Thursday, June 13, 2013

Freedom from religion

The framers of the Constitution considered having an 'official' religion as had been the practice under British rule. The reason for this was that their ancestors had lived through the English civil war over religion. That was why almost to a man they were 'deists' who 'believed' that God created the universe and abstained from that point on. Really they were atheists, they just wanted to avoid being burned at the stake for witchcraft.

They decided upon the First Amendment on the faulty theory that the religious fanatics would remain confined to their tiny colonies. They couldn't envision the TV Evangelist.

3 comments:

Ronmac said...

Yeah but there already is an official state religion. It's called the "free market." It may not have any televangelists but it has something far worse. They're called economists.

Anonymous said...

Lambert (2003) has examined the religious affiliations and beliefs of the Founders. Of the 55 delegates to the 1787 Constitutional Convention, 49 were Protestants, and two were Roman Catholics (D. Carroll, and Fitzsimons). Among the Protestant delegates to the Constitutional Convention, 28 were Church of England (or Episcopalian, after the American Revolutionary War was won), eight were Presbyterians, seven were Congregationalists, two were Lutherans, two were Dutch Reformed, and two were Methodists.

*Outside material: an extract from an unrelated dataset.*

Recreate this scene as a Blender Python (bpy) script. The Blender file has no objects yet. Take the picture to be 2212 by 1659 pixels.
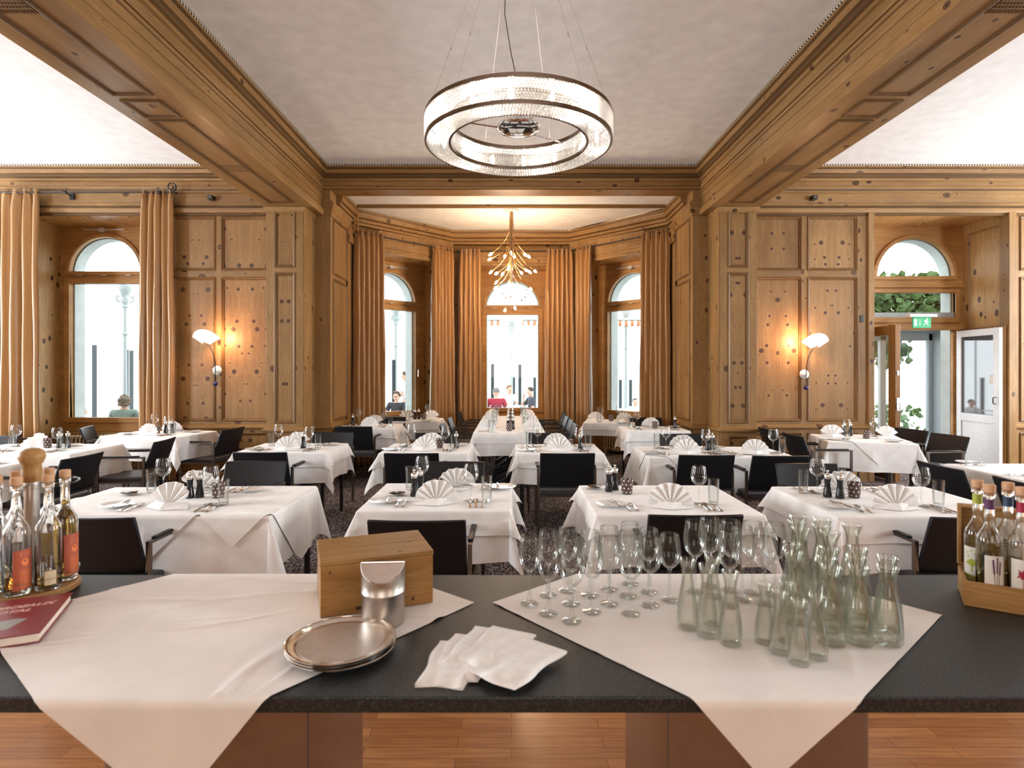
import bpy, bmesh, math, random
from math import sin, cos, pi, sqrt, hypot, atan2, radians
from mathutils import Vector, Matrix

S = bpy.context.scene
COL = S.collection
EYE = 1.6                      # camera height
F = 1250.0                     # focal length in photo pixels
# ------------------------------------------------------------------ camera
cam = bpy.data.cameras.new('camera')
co = bpy.data.objects.new('camera', cam); COL.objects.link(co)
co.location = (0, 0, EYE); co.rotation_euler = (pi/2, 0, 0)
cam.sensor_width = 36.0; cam.lens = 36.0*F/2212
cam.shift_y = -31.5/2212; cam.shift_x = 1/2212
cam.clip_start = 0.05; cam.clip_end = 200
cam.dof.use_dof = True; cam.dof.focus_distance = 6.0; cam.dof.aperture_fstop = 4.0
S.camera = co
# ------------------------------------------------------------------ world, daylight, exposure
W = bpy.data.worlds.new('world'); S.world = W; W.use_nodes = True
wn = W.node_tree.nodes; wl = W.node_tree.links
bg = wn['Background']
wtc = wn.new('ShaderNodeTexCoord'); wsep = wn.new('ShaderNodeSeparateXYZ'); wl.new(wtc.outputs['Generated'], wsep.inputs[0])
wr = wn.new('ShaderNodeValToRGB'); wl.new(wsep.outputs['Z'], wr.inputs[0])
wr.color_ramp.elements[0].position = 0.0; wr.color_ramp.elements[0].color = (.93, .97, .98, 1)
wr.color_ramp.elements[1].position = 0.5; wr.color_ramp.elements[1].color = (.92, .97, 1.0, 1)
wl.new(wr.outputs[0], bg.inputs['Color'])
bg.inputs['Strength'].default_value = 3.8

def area(name, loc, size, energy, color, target):
    l = bpy.data.lights.new(name, 'AREA'); l.shape = 'RECTANGLE'; l.size, l.size_y = size
    l.energy = energy; l.color = color
    o = bpy.data.objects.new(name, l); COL.objects.link(o); o.location = loc
    d = Vector(target) - Vector(loc); o.rotation_euler = d.to_track_quat('-Z', 'Y').to_euler()
    return o
def point(name, loc, energy, color, rad=.03, parent=None):
    l = bpy.data.lights.new(name, 'POINT'); l.energy = energy; l.color = color; l.shadow_soft_size = rad
    o = bpy.data.objects.new(name, l); COL.objects.link(o); o.location = loc
    if parent: o.parent = parent
    return o
# added area lamps: daylight of unseen side windows, warm fill behind the camera
for sx in (-1, 1):
    for y, e in ((1.6, 400), (7.0, 300)):
        area('window_daylight', (sx*9.3, y, 2.3), (1.6, 2.9), e*(1.05 if sx < 0 else .9), (.93, .97, 1.0), (0, y, 1.9))
for x in (-5.5, 0, 5.5):
    area('window_daylight', (x, -3.3, 2.5), (2.2, 2.6), 46, (1, .90, .81), (x*.6, 4, 1.6))

vs = S.view_settings
vs.view_transform = 'Standard'; vs.look = 'None'; vs.gamma = 1.0; vs.use_curve_mapping = False
vs.exposure = 0.32
cy = S.cycles
cy.max_bounces = 14; cy.diffuse_bounces = 4; cy.glossy_bounces = 5; cy.transmission_bounces = 12; cy.transparent_max_bounces = 24
cy.caustics_reflective = False; cy.caustics_refractive = True; cy.blur_glossy = 1.0
cy.sample_clamp_indirect = 4.0; cy.use_denoising = True
cy.use_adaptive_sampling = True; cy.adaptive_threshold = 0.02

# ------------------------------------------------------------------ materials
def newmat(name):
    m = bpy.data.materials.new(name); m.use_nodes = True
    nt = m.node_tree
    return m, nt, nt.nodes['Principled BSDF'], nt.nodes['Material Output']
def N(nt, t, **kw):
    n = nt.nodes.new(t)
    for k, v in kw.items(): setattr(n, k, v)
    return n
def ramp(nt, fac, stops):
    r = N(nt, 'ShaderNodeValToRGB'); cr = r.color_ramp
    while len(cr.elements) < len(stops): cr.elements.new(.5)
    for e, (p, c) in zip(cr.elements, stops):
        e.position = p; e.color = (*c, 1) if len(c) == 3 else c
    nt.links.new(fac, r.inputs[0]); return r.outputs[0]
def math_(nt, op, a, b=None, c=None):
    n = N(nt, 'ShaderNodeMath', operation=op)
    for i, v in enumerate((a, b, c)):
        if v is None: continue
        if isinstance(v, (int, float)): n.inputs[i].default_value = v
        else: nt.links.new(v, n.inputs[i])
    return n.outputs[0]
def mixc(nt, fac, a, b, blend='MIX'):
    n = N(nt, 'ShaderNodeMix', data_type='RGBA', blend_type=blend)
    for i, v in ((0, fac), (6, a), (7, b)):
        if isinstance(v, (int, float)): n.inputs[i].default_value = v
        elif isinstance(v, tuple): n.inputs[i].default_value = (*v, 1)
        else: nt.links.new(v, n.inputs[i])
    return n.outputs[2]
def plain(name, col, rough=.5, metal=0, spec=.5, bump=None, **kw):
    m, nt, p, out = newmat(name)
    p.inputs['Base Color'].default_value = (*col, 1); p.inputs['Roughness'].default_value = rough
    p.inputs['Metallic'].default_value = metal; p.inputs['Specular IOR Level'].default_value = spec
    for k, v in kw.items(): p.inputs[k.replace('_', ' ')].default_value = v
    # a little procedural variation so that no surface is perfectly flat in colour
    tc = N(nt, 'ShaderNodeTexCoord'); no = N(nt, 'ShaderNodeTexNoise'); nt.links.new(tc.outputs['Object'], no.inputs['Vector'])
    no.inputs['Scale'].default_value = (bump or (30, 0))[0]; no.inputs['Detail'].default_value = 3
    nt.links.new(ramp(nt, no.outputs['Fac'], [(.3, tuple(c*.93 for c in col)), (.7, tuple(min(1, c*1.05) for c in col))]), p.inputs['Base Color'])
    if bump and bump[1]:
        b = N(nt, 'ShaderNodeBump'); b.inputs['Strength'].default_value = bump[1]; b.inputs['Distance'].default_value = .004
        nt.links.new(no.outputs['Fac'], b.inputs['Height']); nt.links.new(b.outputs[0], p.inputs['Normal'])
    return m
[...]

A few prominent Founding Fathers were anti-clerical Christians, such as Thomas Jefferson[19][20][21] (who created the so-called "Jefferson Bible") and Benjamin Franklin.[22] Others (most notably Thomas Paine) were deists, or at least held beliefs very similar to those of deists.[23]

prairie2 said...

It's not so easy to establish Religious affiliation from the period. Politicians belong to churches, that doesn't make them 'believers'. Washington belonged to a church but never once set foot in it.